Sankara sarà riesumato per scoprire la verità sulla sua morte

di Enrico Casale

thomas-sankaraIl Governo di transizione del Burkina Faso ha emesso un decreto con cui autorizza la riapertura della tomba dell’ex presidente Thomas Sankara e ordina nuovi esami sul corpo che vi è sepolto. Ciò permetterà di riavviare le indagini sulla morte dell’ex Capo di Stato e di verificare l’esatta identità del cadavere sepolto nel cimitero Dagnoën. Negli ultimi anni infatti si è diffuso il sospetto che i resti di Sankara siano stati fatti sparire per coprire personaggi di spicco coinvolti nell’omicidio. Anche per questo motivo la famiglia dell’ex Presidente chiede da anni l’apertura della tomba. La vedova di Sankara, Mariam, il cui assenso è indispensabile per l’esumazione, si è già detta disponibile a collaborare con le autorità per l’adempimento delle procedure necessarie.

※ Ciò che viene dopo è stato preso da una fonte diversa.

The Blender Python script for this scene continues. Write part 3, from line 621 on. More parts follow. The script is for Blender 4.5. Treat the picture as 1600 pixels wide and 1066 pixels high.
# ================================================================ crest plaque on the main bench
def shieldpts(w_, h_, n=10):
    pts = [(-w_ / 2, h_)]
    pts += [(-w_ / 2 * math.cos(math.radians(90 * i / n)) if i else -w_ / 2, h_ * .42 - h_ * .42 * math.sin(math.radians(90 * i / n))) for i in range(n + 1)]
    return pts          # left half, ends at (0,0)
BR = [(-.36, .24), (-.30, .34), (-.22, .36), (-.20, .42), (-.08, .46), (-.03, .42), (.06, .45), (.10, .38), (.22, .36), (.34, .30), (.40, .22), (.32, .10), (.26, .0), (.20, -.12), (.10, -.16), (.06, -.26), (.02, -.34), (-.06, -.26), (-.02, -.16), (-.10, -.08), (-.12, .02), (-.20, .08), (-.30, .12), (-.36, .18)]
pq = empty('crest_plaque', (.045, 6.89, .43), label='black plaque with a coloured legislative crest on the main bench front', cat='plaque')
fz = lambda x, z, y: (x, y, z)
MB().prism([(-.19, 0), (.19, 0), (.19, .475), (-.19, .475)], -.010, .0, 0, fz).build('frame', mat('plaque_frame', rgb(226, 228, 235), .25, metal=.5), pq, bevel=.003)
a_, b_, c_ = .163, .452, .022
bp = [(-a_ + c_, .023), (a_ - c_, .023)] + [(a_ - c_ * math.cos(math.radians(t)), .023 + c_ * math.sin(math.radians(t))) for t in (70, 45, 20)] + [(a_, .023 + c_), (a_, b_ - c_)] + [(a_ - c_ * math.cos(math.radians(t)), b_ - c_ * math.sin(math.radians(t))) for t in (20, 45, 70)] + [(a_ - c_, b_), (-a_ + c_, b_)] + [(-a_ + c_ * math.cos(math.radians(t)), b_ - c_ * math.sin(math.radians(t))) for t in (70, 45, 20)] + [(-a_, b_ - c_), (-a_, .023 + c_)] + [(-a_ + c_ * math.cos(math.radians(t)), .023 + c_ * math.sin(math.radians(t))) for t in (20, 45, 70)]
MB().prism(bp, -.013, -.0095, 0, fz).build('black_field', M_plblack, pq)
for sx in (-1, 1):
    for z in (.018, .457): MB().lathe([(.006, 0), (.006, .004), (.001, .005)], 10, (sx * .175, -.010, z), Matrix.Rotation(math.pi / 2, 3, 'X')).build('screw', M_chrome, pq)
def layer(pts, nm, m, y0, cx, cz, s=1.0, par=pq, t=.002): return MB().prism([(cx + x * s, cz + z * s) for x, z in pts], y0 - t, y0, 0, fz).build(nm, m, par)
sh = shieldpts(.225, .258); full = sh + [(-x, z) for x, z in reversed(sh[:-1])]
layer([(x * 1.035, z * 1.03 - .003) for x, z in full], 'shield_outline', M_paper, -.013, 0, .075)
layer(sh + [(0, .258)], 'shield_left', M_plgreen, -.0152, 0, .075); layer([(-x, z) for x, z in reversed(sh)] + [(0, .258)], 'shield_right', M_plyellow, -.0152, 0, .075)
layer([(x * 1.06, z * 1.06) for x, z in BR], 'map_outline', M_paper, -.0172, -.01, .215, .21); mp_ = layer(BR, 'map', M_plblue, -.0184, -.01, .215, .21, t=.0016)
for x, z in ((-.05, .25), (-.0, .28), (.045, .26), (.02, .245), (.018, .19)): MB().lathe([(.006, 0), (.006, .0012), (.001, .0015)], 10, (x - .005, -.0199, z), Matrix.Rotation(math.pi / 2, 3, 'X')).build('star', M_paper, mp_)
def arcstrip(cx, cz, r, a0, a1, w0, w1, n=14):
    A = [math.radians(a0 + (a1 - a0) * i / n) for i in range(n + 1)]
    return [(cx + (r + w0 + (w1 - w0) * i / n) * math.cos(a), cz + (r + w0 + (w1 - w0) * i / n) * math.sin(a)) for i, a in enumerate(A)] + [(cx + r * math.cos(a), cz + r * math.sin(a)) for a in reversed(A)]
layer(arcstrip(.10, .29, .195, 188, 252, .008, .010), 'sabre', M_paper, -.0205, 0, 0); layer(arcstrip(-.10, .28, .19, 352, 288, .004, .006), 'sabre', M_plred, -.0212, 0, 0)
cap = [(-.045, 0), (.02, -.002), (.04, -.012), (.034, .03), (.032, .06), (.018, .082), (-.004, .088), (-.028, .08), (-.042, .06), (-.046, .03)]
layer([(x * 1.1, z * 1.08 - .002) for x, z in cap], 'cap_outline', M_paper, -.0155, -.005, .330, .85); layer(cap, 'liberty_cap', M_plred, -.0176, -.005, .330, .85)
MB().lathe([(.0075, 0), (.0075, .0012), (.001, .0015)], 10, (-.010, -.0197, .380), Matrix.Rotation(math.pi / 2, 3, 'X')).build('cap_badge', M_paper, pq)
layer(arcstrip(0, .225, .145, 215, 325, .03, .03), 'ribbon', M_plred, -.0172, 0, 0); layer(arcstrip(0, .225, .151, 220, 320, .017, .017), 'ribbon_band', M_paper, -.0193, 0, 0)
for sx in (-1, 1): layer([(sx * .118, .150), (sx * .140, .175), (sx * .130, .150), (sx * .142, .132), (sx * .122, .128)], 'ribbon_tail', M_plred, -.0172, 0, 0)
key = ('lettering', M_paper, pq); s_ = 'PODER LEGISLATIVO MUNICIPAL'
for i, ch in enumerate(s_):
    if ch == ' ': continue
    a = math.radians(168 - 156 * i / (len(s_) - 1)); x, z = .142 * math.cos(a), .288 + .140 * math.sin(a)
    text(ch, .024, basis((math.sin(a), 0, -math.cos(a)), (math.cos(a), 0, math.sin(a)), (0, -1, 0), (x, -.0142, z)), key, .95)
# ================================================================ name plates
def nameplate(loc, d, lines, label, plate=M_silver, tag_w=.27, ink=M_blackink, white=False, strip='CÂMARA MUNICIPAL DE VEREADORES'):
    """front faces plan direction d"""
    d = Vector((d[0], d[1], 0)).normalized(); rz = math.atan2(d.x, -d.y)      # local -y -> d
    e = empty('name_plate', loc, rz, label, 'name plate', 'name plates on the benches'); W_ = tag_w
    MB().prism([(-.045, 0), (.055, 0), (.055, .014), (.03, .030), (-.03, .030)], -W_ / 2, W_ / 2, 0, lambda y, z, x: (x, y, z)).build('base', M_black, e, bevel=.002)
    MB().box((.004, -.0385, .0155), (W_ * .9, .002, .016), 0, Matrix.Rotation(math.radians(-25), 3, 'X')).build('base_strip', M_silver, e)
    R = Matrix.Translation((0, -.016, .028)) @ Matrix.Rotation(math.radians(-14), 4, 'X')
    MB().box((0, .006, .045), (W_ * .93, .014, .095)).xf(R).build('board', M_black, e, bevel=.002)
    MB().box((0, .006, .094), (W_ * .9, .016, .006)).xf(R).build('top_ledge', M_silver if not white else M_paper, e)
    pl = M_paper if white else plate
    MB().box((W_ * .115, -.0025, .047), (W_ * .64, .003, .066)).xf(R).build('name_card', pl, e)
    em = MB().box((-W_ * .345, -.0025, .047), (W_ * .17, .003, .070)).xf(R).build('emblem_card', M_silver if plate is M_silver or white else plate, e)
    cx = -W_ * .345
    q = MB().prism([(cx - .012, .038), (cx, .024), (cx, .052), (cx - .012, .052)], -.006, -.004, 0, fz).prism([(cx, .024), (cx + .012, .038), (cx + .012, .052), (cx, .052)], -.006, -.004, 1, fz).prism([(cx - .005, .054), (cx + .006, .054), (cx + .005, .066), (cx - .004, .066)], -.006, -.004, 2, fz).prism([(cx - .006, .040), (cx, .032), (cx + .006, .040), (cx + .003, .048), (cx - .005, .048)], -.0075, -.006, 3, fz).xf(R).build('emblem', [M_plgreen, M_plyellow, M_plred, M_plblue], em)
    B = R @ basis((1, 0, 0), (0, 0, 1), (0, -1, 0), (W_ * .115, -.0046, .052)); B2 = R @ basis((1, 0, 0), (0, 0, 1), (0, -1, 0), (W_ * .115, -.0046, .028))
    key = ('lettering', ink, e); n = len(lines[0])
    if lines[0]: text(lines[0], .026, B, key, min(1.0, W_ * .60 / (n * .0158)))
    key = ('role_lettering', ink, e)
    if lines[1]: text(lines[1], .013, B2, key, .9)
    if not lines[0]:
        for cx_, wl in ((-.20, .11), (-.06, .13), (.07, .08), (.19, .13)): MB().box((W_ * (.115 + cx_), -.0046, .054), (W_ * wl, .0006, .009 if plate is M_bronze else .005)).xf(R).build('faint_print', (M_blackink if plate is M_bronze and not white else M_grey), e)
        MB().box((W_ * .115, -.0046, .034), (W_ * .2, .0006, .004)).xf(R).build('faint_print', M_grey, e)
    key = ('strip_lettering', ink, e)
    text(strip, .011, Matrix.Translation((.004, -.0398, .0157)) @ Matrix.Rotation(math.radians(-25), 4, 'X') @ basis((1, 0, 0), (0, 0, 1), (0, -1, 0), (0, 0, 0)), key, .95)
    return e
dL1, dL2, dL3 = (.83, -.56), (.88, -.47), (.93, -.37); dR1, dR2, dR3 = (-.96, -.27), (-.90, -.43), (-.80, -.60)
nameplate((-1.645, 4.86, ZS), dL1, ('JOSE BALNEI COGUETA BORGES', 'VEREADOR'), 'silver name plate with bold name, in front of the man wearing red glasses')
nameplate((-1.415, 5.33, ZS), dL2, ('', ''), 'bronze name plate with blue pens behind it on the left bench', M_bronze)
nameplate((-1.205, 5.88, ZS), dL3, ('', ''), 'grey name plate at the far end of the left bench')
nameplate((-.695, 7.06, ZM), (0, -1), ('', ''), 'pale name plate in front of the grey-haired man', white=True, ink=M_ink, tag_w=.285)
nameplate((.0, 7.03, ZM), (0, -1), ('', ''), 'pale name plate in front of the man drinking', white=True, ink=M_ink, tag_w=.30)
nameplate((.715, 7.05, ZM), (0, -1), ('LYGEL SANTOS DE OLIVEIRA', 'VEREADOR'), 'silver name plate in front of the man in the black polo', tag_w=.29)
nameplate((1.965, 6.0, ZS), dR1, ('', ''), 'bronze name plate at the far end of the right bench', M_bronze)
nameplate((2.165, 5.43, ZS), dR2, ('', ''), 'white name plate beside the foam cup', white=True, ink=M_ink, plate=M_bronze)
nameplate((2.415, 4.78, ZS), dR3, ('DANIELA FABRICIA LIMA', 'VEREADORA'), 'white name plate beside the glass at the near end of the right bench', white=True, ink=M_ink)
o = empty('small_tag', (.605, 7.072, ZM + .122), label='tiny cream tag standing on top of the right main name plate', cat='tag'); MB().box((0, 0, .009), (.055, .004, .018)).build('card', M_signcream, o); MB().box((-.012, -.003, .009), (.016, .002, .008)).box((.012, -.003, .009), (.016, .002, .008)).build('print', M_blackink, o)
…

L’indagine dovrebbe mettere quindi la parola «fine» sulla tragica fine di Thomas Sankara che in molti considerano il «Che Guevara africano». Militare di carriera, diventò Presidente nel 1983. Fin dai primi giorni colpì il suo understatement. Si recava al Palazzo presidenziale con la sua vettura (una semplice Renault 5) o in bicicletta. Si abbassò lo stipendio al livello di quelli degli impiegati statali di basso livello. Ma sono le sue politiche ad aver rivoluzionato il Paese (che lui ribattezzò Burkina Faso in luogo dell’antico nome Alto Volta). Tagliò le retribuzioni di generali, ministri, alti funzionari. Redistribuì le terre. Promosse la partecipazione delle donne alla vita politica e sociale, tanto è vero che nel suo Governo alcuni dicasteri furono assegnati proprio a donne. Fu il primo Presidente africano a parlare di Aids e della necessità di prendere le giuste precauzioni per evitare il contagio. Abolì la poligamia e vietò l’infibulazione.

Ma Sankara divenne famoso in Africa e nel mondo intero soprattutto per il suo invito ai Paesi poveri a non pagare il debito estero che lui considerava una forma di neocolonialismo e di sottomissione alle potenze occidentali. Ciò gli valse l’etichetta di «pericoloso sovversivo comunista» e portò molte nazioni europee a isolarlo. Quando lo accusavano di mettere a rischio la stabilità africana facendosi amico l’Urss e Cuba, lui rispondeva che Mosca e l’Avana erano gli unici amici che gli erano rimasti, ma non per colpa sua.

Un personaggio di questo spessore non poteva essere a lungo tollerato da chi aveva dominato e continuava a dominare in Africa. Così il 15 ottobre 1987 Blaise Compaoré, suo ex compagno e sodale, guidò un golpe per destituirlo (sostenuto dalla Francia). Non si conoscono le esatte dinamiche della morte. Certamente il nuovo regime, durato fino all’autunno 2014, ha sempre cercato di nascondere la verità e ha sempre vietato qualsiasi forma di ricordo del rivoluzionario. Per questo motivo l’esumazione dovrebbe portare nuova luce sull’omicidio.